Voting on the Right to Love; Dystopia is our Reality

I had a terrible dream last night, a surreal nightmare painted in lucid awareness. It was set in a futuristic dystopian society, one in which people had been stripped of their basic human rights and placed into a lottery system, where their peers got to vote on how they could live, and under what conditions.

 

In a world that had completely wiped away the traces of any pre-existing civil rights movements, individuals were once again reduced to being judged on the colour of their skin, their gender, and of course, their sexuality. Being a queer woman of Middle Eastern descent I was facing various daily voting results that ultimately impacted on my ability to survive. Today’s vote would determine whether my employer would continue to pay me, as a large majority of society had decided it was important to rehash the frightening concept that women were not equal to men, let alone deserving of a wage.
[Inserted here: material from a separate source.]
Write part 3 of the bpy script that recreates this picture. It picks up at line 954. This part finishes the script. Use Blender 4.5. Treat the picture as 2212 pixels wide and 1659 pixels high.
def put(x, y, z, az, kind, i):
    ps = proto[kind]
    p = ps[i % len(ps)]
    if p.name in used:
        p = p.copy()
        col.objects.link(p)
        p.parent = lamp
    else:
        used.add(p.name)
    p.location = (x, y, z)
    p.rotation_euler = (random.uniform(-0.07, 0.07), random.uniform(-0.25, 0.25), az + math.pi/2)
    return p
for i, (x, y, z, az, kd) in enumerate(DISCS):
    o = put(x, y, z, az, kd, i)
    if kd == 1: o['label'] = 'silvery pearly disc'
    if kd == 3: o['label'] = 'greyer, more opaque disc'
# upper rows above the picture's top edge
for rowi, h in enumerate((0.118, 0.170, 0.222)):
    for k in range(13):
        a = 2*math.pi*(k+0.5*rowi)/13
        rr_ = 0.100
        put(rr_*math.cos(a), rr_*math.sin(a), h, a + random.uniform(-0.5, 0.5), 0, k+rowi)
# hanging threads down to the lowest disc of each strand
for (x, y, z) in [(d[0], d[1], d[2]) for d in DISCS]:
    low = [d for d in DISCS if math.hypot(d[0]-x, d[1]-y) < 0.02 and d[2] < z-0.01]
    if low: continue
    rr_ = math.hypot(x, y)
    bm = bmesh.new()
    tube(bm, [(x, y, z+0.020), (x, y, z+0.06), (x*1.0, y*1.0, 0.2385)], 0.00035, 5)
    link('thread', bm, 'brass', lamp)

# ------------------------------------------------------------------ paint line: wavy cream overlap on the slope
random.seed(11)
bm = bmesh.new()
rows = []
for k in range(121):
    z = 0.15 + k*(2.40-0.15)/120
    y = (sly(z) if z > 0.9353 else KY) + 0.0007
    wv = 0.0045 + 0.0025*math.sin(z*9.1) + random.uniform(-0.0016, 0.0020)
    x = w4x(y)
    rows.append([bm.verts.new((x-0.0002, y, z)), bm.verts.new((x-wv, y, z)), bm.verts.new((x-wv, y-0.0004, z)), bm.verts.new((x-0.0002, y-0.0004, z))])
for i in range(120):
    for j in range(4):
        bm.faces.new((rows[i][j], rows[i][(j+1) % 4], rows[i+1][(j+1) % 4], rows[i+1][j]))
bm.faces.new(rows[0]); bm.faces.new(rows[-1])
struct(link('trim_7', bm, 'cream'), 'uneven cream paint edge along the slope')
If the ‘Neomales’ won (as they liked to refer to themselves), then I would be forced to find myself a husband to marry, to whom I would be a maid/servant to for the remainder of my life.

 

Prior to the vote, propaganda would circulate the entire city, and as the story goes, those with money and power unequivocally lead the circus. Usually it was one of the distant descendants of the late President Trump or the Murdoch family that controlled the media (why hadn’t those bloodlines died out yet, or become obsolete?). The ‘Freedom Seekers’ (my tribe, who were fighting to restore basic human rights) had some very influential players, however with the recent terror attacks of the 2334 riots we had lost some of our most powerful advocates.

 

I had managed to keep under the radar up until this point. Married in a secret yet dreamy reception to Leilani, the Afghan goddess of my heart, we had kept our union under wraps – in the possible case of any sudden law changes. We lived a quiet, yet happy life; I didn’t need anything more than my wife and family. I was content, comfortable to be a cog in the peer system, despite struggling with the fact that I was ultimately living a life in hiding. And then Leilani was killed. Stabbed in the street by a member of the Alt-Heteros, she bled out and died within a few minutes. I didn’t even get to say goodbye.

 

I woke up in tears, still reeling from the loss I had just experienced. I was missing my love with vivid intensity. The worst part of it all, waking up, this reality seemed not too separate from the dystopian hell I had been a slave in. The Australian Government wants you to vote on our right to get married. Being viewed as equals under the law to all you heteros out there is in the hands of the nation. Now, I wouldn’t be worried, if it wasn’t for the large majority of conservatives who are using the announcement of the plebiscite to vocally state how opposed they are to the union of queer love.

 

Who are you to vote on my lifestyle and ability to marry the person I love? What about opting in on a more level playing field and creating a national call-out for those who believe that the ‘sanctity of straight marriage’ is bullshit, hence voting on permitting straight folk to get married? Controlling what another person does in their own personal private life could be paralleled to breaking down my bedroom and physically forcing me and my partner, both legally consenting adults, to stop being intimate. Get your hands out of my fucking pants.

 

We are not a danger to your belief systems, we are not a threat. To my cousin Nataly and her fiancée Jasmin, your beautiful daughter is a miracle reflection of the power of love. To my two best friends who are in long term relationships, you may want to get married one day, and if/when you do I can’t wait to be there. To my entire queer family, those who are the closest to my heart, and to the ones I don’t know. You are divine. You are loved. Whether we are legal or not, I will always stand with you, by you and for you.

 

We are not second-class citizens, nor should we have to ask for your permission to unite and share our love. I just ask that you consider, just imagine if all the rights that you take for granted were suddenly removed; your once consummated marriage now void. Your ability to legally call your partner your wife or husband now resting in the hands of a public vote. With that in mind, re-evaluate your privilege, give yourself a good long, hard stare in the mirror and ask;

 

“Do I have the authority to deny another human being the right to legally love?”

 

If you’re not enrolled already, you have until August the 24th to do so. That gives you 13 days to support your friend, sister, brother, mother, father, daughter, son, aunt, uncle, cousin, niece, nephew, grandmother, grandfather, employer, employee. Someone you know is queer. Someone you know will be affected by this plebiscite. Vote yes to gay marriage, and show us you care.